Senator Shehu Sani has thrown his weight behind the CNN proof-of-life video, which showed 15 of the schoolgirls abducted from Chibok town two years ago, saying that the video is credible.

Sani and his colleagues in the Senate had on Thursday demanded updates from the nation’s security agencies on attempts to rescue the girls.

“With the video and other things brought in, we need the security agents to brief us on what they have been able to achieve. We expect the security chiefs to speak to the Senate early next week, ” Sani told CNN by phone yesterday.

Sani was the first Nigerian senator to comment on the proof-of-life video, calling it credible during an interview on CNN’s Christiane Amanpour.

Asked why the security chiefs had not appeared before the Senate at any point in the last two years, Sani told CNN by phone that the government’s focus had been on military action against Boko Haram, the terrorist group thought to be responsible for the kidnapping.

“The military has succeeded in rescuing hundreds of women and girls, but CNN’s video has now given the Senate renewed impetus and added a new dimension.

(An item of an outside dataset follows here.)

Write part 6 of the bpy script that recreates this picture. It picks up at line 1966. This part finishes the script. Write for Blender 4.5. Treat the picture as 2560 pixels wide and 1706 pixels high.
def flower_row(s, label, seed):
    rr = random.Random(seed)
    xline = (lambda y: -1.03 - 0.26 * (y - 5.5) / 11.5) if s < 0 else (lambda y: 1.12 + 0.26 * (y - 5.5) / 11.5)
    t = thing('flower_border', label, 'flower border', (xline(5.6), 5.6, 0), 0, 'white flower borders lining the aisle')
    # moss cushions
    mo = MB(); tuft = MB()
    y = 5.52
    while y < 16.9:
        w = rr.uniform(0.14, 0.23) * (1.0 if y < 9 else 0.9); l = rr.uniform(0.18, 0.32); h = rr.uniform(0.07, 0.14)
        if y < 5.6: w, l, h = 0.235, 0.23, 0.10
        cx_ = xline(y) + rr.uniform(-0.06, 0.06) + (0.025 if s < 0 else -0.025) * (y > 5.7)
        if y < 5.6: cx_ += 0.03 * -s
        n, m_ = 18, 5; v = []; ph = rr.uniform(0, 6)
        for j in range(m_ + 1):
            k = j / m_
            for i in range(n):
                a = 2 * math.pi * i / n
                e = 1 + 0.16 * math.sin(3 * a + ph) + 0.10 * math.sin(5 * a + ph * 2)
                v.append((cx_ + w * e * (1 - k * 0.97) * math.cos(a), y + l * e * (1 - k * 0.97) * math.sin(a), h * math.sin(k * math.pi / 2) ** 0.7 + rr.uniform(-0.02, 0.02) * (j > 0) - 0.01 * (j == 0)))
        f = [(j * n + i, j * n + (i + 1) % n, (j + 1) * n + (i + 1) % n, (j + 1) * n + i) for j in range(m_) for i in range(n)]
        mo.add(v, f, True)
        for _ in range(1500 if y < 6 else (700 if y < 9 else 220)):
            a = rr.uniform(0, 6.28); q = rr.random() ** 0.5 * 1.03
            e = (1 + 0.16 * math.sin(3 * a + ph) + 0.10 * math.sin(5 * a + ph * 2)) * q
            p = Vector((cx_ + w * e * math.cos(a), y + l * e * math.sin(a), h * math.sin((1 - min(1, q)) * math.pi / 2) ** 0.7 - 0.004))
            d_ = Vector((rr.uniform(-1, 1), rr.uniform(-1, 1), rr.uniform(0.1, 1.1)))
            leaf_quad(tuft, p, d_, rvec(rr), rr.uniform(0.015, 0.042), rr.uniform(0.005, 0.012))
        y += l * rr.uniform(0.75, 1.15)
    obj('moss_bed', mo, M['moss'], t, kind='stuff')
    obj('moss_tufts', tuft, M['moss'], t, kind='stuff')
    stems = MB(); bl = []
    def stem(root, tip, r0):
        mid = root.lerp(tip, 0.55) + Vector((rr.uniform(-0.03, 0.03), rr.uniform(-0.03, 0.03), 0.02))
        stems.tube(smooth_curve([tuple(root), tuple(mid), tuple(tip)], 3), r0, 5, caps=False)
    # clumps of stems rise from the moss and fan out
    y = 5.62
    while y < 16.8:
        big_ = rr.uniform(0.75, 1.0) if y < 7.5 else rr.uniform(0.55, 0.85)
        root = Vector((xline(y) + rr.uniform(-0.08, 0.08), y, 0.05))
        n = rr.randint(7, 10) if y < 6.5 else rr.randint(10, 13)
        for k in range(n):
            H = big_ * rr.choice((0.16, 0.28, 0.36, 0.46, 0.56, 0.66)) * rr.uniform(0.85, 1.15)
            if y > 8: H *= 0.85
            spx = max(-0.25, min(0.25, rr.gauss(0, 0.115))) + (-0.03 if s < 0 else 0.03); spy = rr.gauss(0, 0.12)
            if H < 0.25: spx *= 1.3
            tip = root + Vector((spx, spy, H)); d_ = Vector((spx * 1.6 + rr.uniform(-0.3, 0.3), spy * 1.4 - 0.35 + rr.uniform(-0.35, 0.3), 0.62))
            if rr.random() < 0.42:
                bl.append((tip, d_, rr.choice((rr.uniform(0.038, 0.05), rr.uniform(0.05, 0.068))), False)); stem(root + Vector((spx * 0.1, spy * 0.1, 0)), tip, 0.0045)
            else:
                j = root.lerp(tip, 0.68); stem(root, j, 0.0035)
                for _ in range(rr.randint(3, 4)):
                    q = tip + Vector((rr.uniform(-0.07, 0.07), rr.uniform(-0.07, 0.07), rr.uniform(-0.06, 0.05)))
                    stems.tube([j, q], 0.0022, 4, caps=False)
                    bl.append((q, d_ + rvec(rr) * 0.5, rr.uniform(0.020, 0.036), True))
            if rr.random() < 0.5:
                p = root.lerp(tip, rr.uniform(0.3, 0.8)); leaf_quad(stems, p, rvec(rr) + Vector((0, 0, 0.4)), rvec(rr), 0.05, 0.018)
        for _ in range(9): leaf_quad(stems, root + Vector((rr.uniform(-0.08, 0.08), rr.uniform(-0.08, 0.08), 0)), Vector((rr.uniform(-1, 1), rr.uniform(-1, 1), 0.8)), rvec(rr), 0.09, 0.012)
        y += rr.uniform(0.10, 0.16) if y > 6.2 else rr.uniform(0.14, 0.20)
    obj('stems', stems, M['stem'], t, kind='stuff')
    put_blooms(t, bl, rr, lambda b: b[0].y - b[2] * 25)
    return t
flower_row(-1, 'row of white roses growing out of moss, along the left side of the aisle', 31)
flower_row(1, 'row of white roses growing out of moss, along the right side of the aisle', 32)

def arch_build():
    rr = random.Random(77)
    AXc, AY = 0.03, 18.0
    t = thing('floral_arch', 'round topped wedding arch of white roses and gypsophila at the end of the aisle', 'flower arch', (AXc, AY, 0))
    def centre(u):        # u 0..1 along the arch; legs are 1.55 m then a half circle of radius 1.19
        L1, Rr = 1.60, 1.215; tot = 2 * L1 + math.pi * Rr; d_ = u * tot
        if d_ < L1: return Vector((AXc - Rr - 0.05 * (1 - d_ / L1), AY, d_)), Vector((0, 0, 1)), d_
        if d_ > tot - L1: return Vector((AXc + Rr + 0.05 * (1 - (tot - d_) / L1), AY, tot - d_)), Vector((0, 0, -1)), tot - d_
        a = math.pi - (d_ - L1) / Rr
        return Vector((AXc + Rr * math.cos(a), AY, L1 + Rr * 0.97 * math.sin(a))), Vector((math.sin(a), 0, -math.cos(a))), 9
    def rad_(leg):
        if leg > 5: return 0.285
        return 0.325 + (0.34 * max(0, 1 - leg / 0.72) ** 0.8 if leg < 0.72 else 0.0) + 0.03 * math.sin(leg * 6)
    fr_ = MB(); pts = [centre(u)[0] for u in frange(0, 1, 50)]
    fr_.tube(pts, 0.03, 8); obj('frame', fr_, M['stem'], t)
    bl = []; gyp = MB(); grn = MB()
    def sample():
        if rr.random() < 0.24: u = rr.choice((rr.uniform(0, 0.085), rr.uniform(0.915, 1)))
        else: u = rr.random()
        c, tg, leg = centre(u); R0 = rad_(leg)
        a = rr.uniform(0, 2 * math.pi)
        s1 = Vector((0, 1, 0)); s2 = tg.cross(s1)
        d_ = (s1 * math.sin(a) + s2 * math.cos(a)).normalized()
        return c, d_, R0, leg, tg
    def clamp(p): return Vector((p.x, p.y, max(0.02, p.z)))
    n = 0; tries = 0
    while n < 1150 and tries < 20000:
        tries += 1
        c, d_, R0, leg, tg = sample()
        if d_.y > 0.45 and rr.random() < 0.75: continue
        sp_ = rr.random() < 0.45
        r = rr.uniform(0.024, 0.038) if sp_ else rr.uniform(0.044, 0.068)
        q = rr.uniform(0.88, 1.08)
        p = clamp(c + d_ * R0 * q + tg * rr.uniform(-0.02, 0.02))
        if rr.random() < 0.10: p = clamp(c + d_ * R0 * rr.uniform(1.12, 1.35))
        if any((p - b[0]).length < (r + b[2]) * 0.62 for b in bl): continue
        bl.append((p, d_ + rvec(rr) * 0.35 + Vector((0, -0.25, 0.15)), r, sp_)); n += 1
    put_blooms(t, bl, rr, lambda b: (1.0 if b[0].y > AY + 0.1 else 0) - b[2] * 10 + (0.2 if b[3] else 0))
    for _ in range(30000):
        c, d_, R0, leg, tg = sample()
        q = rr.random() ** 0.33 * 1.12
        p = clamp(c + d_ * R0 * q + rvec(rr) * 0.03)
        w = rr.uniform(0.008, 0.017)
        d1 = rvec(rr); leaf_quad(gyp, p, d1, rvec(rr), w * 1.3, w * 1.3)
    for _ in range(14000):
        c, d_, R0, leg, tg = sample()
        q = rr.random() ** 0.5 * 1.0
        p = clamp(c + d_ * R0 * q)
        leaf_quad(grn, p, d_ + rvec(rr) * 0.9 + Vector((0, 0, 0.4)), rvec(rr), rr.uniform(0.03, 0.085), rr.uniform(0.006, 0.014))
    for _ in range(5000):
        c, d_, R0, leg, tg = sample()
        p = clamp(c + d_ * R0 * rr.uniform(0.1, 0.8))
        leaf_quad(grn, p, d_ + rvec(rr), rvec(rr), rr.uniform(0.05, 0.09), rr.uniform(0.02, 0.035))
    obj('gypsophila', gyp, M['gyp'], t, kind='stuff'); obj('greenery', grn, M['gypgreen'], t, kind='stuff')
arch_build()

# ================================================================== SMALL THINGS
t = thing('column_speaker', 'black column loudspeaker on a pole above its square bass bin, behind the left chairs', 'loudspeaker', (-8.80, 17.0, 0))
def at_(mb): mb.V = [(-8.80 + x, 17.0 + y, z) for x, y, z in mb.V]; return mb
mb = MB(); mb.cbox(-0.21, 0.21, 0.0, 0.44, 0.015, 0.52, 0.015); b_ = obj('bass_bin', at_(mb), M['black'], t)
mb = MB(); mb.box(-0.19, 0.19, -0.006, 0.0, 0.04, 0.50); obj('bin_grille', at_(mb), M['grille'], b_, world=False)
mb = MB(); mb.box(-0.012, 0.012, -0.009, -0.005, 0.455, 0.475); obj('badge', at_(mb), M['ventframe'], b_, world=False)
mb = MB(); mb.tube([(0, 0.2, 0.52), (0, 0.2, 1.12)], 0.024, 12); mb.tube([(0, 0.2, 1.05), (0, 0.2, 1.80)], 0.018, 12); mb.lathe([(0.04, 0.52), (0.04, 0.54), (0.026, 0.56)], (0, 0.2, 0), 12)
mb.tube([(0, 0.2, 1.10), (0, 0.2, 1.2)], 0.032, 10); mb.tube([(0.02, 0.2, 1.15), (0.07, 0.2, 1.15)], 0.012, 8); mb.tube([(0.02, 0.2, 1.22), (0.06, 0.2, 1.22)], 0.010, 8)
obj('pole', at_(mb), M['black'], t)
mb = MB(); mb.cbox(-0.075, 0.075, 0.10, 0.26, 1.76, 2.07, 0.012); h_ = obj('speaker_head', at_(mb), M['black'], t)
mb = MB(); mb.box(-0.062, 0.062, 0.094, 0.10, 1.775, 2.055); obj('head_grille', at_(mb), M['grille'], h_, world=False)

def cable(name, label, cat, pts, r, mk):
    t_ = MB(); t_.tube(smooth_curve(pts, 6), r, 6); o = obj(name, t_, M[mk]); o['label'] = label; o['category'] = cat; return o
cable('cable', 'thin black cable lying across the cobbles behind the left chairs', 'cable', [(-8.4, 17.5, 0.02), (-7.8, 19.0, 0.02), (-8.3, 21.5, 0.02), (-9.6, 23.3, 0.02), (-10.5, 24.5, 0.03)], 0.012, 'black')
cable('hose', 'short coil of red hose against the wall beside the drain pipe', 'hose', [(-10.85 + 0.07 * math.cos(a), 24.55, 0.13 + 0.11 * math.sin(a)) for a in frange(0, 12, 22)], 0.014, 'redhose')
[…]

“CNN’s reporting of the Chibok girls’ proof-of-life video makes it clear that the kidnapping was not a hoax and that the girls had not been killed or sold as sex slaves,” said Sani.

Images of a broken Rifkatu Ayuba who recognized her daughter, Saratu, in the video produced by her captors and obtained exclusively by CNN prompted renewed outrage over the 2014 kidnappings.

From protesters marching in Nigerian cities to social media users in distant countries raising their voices, the story stirred fresh outpourings of anger and frustration at the atrocity, and the official response.

The video, obtained by CNN and showing 15 girls in robes identifying themselves, is believed to have been made in December during negotiations between the government and parties claiming to represent Boko Haram.

Shot on Christmas Day, it was released by someone eager to give the girls’ parents hope that some of their daughters were still alive, and to prompt the government to help secure their release.

Two of the three women to whom CNN screened the footage recognised their daughters; a third was distressed that it did not show her daughter.

A classmate of the missing girls also identified several of the teens in the footage.